GBP/USD
The British pound has been a bit negative during the month of June but has found support at the all-important 1.30 level to turn around of form a massive hammer for the last week. Because of this, I think that we are likely to see a bit of a bounce for the month, but I don’t know how strong it’ll be. There are far too many questions about the potential damage to the British economy upon leaving the European Union, so it’s likely that we will continue to see a lot of volatility. However, we have obviously gotten a bit oversold, and when you look at this chart from an Elliott Wave aspect, you could make an argument for the end of Wave Two.

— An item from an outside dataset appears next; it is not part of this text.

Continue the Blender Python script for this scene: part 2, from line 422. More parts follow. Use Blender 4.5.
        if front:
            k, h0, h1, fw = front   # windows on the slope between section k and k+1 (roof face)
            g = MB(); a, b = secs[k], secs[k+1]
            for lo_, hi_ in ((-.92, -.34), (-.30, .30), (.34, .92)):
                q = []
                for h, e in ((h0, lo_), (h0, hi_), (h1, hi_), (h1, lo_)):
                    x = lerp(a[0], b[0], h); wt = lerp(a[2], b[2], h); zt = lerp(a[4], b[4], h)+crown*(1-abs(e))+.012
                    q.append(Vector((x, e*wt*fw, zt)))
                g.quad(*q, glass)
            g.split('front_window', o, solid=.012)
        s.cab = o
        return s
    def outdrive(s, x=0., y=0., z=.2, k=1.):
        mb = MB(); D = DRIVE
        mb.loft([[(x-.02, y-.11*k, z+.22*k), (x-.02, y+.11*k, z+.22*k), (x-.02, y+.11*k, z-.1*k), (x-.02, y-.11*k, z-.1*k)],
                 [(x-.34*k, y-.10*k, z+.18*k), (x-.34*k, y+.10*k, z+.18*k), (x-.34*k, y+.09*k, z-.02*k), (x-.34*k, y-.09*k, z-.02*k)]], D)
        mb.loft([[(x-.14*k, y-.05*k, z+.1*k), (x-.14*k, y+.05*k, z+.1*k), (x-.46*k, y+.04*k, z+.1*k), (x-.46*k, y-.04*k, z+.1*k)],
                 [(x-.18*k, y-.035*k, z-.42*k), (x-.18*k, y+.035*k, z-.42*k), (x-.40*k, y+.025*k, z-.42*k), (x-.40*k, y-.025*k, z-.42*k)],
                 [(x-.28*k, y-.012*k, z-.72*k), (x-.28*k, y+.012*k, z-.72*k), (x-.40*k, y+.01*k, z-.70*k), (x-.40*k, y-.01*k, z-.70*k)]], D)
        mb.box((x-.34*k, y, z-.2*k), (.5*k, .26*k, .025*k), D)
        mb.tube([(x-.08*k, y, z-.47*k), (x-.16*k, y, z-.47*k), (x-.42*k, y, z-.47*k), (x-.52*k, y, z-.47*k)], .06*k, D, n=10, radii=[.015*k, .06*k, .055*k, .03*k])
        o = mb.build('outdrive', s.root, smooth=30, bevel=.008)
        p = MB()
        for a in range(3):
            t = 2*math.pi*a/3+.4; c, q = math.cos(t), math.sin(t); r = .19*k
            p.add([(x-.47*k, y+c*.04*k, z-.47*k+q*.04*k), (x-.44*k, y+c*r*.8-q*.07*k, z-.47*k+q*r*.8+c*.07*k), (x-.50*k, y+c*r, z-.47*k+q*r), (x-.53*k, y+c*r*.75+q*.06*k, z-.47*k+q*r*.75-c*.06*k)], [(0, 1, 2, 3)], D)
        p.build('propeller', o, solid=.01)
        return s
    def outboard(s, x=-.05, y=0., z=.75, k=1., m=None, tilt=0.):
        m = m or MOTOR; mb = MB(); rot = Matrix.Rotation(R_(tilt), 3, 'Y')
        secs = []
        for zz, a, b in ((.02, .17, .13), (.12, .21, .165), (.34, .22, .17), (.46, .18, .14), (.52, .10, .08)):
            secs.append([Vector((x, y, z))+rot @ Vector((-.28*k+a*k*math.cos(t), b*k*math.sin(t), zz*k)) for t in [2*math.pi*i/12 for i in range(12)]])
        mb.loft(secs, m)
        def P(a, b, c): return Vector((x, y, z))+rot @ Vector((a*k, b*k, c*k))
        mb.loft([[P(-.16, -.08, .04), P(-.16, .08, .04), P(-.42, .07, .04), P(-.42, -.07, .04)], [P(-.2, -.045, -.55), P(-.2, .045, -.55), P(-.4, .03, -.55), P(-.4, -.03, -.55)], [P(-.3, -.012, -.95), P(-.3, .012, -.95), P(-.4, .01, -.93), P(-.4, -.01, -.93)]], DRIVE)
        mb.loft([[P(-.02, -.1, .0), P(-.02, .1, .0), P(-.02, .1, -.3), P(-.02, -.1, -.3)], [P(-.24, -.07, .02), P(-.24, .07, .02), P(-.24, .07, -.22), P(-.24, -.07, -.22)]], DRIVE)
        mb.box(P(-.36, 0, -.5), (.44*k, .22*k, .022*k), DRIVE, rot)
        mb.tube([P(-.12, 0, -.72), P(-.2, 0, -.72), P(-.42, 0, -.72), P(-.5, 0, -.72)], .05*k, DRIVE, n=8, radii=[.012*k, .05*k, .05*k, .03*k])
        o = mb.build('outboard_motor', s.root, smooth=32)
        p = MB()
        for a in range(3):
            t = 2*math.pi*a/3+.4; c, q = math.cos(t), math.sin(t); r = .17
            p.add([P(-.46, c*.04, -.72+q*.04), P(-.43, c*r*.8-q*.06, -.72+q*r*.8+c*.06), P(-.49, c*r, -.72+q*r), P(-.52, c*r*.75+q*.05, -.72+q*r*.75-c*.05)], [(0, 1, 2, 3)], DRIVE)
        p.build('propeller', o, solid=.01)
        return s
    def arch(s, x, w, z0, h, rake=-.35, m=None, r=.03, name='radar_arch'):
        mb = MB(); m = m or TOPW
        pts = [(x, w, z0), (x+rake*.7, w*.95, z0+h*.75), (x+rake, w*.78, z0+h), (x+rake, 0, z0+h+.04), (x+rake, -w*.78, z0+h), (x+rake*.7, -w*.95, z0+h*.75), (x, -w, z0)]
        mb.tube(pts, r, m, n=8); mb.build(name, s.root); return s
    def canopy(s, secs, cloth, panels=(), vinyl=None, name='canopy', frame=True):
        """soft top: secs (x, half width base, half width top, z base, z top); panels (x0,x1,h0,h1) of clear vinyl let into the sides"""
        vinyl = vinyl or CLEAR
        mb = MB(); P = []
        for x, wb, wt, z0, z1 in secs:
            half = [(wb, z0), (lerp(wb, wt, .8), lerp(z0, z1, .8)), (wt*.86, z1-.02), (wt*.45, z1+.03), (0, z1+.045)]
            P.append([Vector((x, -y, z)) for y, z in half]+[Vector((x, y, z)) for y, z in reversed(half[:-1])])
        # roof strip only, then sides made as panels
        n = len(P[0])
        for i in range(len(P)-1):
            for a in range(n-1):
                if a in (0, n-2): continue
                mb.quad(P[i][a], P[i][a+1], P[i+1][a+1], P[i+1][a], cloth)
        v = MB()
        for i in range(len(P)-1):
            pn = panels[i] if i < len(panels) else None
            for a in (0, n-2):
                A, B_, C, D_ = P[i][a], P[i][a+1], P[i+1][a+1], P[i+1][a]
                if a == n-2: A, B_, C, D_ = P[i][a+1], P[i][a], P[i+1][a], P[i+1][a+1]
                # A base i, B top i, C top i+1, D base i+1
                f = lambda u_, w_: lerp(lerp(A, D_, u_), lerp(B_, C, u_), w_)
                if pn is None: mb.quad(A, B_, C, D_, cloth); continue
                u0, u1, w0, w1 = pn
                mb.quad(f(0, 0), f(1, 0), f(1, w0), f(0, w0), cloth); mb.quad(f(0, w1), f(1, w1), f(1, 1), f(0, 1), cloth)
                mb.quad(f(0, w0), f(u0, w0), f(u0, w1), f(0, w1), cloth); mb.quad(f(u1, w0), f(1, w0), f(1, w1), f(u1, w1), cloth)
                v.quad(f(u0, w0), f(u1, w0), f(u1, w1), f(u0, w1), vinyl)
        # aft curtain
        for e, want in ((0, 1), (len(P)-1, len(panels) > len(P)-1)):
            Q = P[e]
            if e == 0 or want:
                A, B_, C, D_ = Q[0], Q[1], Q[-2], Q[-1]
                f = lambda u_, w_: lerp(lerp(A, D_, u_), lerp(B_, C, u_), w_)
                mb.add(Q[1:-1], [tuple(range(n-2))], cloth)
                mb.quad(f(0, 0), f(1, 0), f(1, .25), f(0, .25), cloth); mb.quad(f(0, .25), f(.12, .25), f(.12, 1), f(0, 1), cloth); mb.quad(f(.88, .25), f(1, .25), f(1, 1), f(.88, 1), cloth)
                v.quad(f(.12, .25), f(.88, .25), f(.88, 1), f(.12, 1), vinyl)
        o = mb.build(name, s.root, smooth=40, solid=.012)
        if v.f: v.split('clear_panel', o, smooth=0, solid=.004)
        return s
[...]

If that’s the case, the most impulsive wave should be coming and that would be confirmed, at least in my eyes, by a break above the 1.36 handle. At this point, I suspect that we could make another run towards the highs, but we need to see some type of calming down of trade tensions to say the least. This has driven a lot of money into the US dollar as people go looking towards treasuries. Overall, the Bank of England looks to be a bit more hawkish than originally thought, and that of course has helped the support as well. I suspect that we will have a positive month of July, but I don’t necessarily believe that it’s going to be an easy month, after all those are two totally different things. All things being equal, I am a net buyer of this market, with hard stops just below the 1.30 level, recognizing that a break down below that level would be very negative indeed.